> [WHAT THE TASK REQUIRES]
Quote the whole listing word for word, please.

* START *

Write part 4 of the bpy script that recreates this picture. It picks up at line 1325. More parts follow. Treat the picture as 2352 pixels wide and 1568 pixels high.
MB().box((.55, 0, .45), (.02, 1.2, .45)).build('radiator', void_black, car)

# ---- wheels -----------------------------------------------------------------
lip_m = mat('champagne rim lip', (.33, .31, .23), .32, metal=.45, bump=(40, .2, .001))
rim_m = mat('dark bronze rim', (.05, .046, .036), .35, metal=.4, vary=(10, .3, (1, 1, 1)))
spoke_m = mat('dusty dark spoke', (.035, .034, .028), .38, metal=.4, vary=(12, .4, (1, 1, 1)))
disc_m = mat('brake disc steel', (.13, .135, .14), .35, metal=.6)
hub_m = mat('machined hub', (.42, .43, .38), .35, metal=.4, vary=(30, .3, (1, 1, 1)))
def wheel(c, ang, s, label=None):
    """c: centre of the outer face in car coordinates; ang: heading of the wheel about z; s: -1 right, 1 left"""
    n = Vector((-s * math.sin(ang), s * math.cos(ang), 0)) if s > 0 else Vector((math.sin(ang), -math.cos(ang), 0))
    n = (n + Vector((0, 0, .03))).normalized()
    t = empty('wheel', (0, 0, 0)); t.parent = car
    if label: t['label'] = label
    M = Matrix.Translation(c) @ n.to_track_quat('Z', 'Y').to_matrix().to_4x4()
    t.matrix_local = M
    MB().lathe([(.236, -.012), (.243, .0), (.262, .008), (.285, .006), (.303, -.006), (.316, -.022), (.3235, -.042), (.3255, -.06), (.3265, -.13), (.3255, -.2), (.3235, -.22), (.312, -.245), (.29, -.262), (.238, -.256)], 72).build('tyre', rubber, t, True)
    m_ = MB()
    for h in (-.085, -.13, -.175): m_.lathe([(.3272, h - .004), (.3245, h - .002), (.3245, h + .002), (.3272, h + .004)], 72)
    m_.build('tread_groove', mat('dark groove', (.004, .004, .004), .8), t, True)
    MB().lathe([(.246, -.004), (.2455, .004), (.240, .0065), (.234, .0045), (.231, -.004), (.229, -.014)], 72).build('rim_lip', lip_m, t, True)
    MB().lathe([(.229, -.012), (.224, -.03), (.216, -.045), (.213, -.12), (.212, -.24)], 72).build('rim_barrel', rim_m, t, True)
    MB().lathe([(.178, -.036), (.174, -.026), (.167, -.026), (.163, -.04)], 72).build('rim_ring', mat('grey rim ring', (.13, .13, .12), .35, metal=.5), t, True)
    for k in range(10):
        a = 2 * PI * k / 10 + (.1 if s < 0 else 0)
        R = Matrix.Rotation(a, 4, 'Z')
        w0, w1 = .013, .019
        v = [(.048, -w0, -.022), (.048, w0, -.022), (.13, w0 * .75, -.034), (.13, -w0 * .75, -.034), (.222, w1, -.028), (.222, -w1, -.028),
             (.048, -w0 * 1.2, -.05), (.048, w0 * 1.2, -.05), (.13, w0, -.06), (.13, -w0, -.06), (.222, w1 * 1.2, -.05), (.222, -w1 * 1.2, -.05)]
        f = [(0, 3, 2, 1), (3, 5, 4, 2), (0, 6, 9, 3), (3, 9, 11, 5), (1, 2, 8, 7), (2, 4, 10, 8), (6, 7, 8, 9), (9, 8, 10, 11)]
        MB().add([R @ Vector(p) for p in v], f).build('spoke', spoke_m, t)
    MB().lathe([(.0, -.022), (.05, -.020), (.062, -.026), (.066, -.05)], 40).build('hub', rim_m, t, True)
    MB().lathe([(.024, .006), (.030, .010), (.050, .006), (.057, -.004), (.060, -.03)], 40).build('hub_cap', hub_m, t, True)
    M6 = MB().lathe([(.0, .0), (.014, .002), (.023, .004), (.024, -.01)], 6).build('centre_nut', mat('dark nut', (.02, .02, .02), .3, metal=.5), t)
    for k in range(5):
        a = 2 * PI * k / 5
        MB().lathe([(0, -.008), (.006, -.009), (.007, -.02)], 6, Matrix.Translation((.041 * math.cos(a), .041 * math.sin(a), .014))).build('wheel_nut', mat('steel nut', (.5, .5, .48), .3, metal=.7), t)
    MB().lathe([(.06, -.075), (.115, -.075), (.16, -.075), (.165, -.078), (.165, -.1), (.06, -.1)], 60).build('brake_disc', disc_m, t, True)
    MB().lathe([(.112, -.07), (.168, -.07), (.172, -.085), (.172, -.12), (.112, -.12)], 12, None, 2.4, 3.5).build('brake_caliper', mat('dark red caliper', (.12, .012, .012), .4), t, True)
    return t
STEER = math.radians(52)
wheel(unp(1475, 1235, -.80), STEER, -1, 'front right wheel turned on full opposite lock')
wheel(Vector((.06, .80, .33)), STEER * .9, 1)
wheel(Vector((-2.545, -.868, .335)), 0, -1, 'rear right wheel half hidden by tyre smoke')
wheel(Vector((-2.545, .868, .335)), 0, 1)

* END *

> [SOLUTION FOR THIS TASK]
Write part 4 of the bpy script that recreates this picture. It picks up at line 1325. More parts follow. Treat the picture as 2352 pixels wide and 1568 pixels high.
MB().box((.55, 0, .45), (.02, 1.2, .45)).build('radiator', void_black, car)

# ---- wheels -----------------------------------------------------------------
lip_m = mat('champagne rim lip', (.33, .31, .23), .32, metal=.45, bump=(40, .2, .001))
rim_m = mat('dark bronze rim', (.05, .046, .036), .35, metal=.4, vary=(10, .3, (1, 1, 1)))
spoke_m = mat('dusty dark spoke', (.035, .034, .028), .38, metal=.4, vary=(12, .4, (1, 1, 1)))
disc_m = mat('brake disc steel', (.13, .135, .14), .35, metal=.6)
hub_m = mat('machined hub', (.42, .43, .38), .35, metal=.4, vary=(30, .3, (1, 1, 1)))
def wheel(c, ang, s, label=None):
    """c: centre of the outer face in car coordinates; ang: heading of the wheel about z; s: -1 right, 1 left"""
    n = Vector((-s * math.sin(ang), s * math.cos(ang), 0)) if s > 0 else Vector((math.sin(ang), -math.cos(ang), 0))
    n = (n + Vector((0, 0, .03))).normalized()
    t = empty('wheel', (0, 0, 0)); t.parent = car
    if label: t['label'] = label
    M = Matrix.Translation(c) @ n.to_track_quat('Z', 'Y').to_matrix().to_4x4()
    t.matrix_local = M
    MB().lathe([(.236, -.012), (.243, .0), (.262, .008), (.285, .006), (.303, -.006), (.316, -.022), (.3235, -.042), (.3255, -.06), (.3265, -.13), (.3255, -.2), (.3235, -.22), (.312, -.245), (.29, -.262), (.238, -.256)], 72).build('tyre', rubber, t, True)
    m_ = MB()
    for h in (-.085, -.13, -.175): m_.lathe([(.3272, h - .004), (.3245, h - .002), (.3245, h + .002), (.3272, h + .004)], 72)
    m_.build('tread_groove', mat('dark groove', (.004, .004, .004), .8), t, True)
    MB().lathe([(.246, -.004), (.2455, .004), (.240, .0065), (.234, .0045), (.231, -.004), (.229, -.014)], 72).build('rim_lip', lip_m, t, True)
    MB().lathe([(.229, -.012), (.224, -.03), (.216, -.045), (.213, -.12), (.212, -.24)], 72).build('rim_barrel', rim_m, t, True)
    MB().lathe([(.178, -.036), (.174, -.026), (.167, -.026), (.163, -.04)], 72).build('rim_ring', mat('grey rim ring', (.13, .13, .12), .35, metal=.5), t, True)
    for k in range(10):
        a = 2 * PI * k / 10 + (.1 if s < 0 else 0)
        R = Matrix.Rotation(a, 4, 'Z')
        w0, w1 = .013, .019
        v = [(.048, -w0, -.022), (.048, w0, -.022), (.13, w0 * .75, -.034), (.13, -w0 * .75, -.034), (.222, w1, -.028), (.222, -w1, -.028),
             (.048, -w0 * 1.2, -.05), (.048, w0 * 1.2, -.05), (.13, w0, -.06), (.13, -w0, -.06), (.222, w1 * 1.2, -.05), (.222, -w1 * 1.2, -.05)]
        f = [(0, 3, 2, 1), (3, 5, 4, 2), (0, 6, 9, 3), (3, 9, 11, 5), (1, 2, 8, 7), (2, 4, 10, 8), (6, 7, 8, 9), (9, 8, 10, 11)]
        MB().add([R @ Vector(p) for p in v], f).build('spoke', spoke_m, t)
    MB().lathe([(.0, -.022), (.05, -.020), (.062, -.026), (.066, -.05)], 40).build('hub', rim_m, t, True)
    MB().lathe([(.024, .006), (.030, .010), (.050, .006), (.057, -.004), (.060, -.03)], 40).build('hub_cap', hub_m, t, True)
    M6 = MB().lathe([(.0, .0), (.014, .002), (.023, .004), (.024, -.01)], 6).build('centre_nut', mat('dark nut', (.02, .02, .02), .3, metal=.5), t)
    for k in range(5):
        a = 2 * PI * k / 5
        MB().lathe([(0, -.008), (.006, -.009), (.007, -.02)], 6, Matrix.Translation((.041 * math.cos(a), .041 * math.sin(a), .014))).build('wheel_nut', mat('steel nut', (.5, .5, .48), .3, metal=.7), t)
    MB().lathe([(.06, -.075), (.115, -.075), (.16, -.075), (.165, -.078), (.165, -.1), (.06, -.1)], 60).build('brake_disc', disc_m, t, True)
    MB().lathe([(.112, -.07), (.168, -.07), (.172, -.085), (.172, -.12), (.112, -.12)], 12, None, 2.4, 3.5).build('brake_caliper', mat('dark red caliper', (.12, .012, .012), .4), t, True)
    return t
STEER = math.radians(52)
wheel(unp(1475, 1235, -.80), STEER, -1, 'front right wheel turned on full opposite lock')
wheel(Vector((.06, .80, .33)), STEER * .9, 1)
wheel(Vector((-2.545, -.868, .335)), 0, -1, 'rear right wheel half hidden by tyre smoke')
wheel(Vector((-2.545, .868, .335)), 0, 1)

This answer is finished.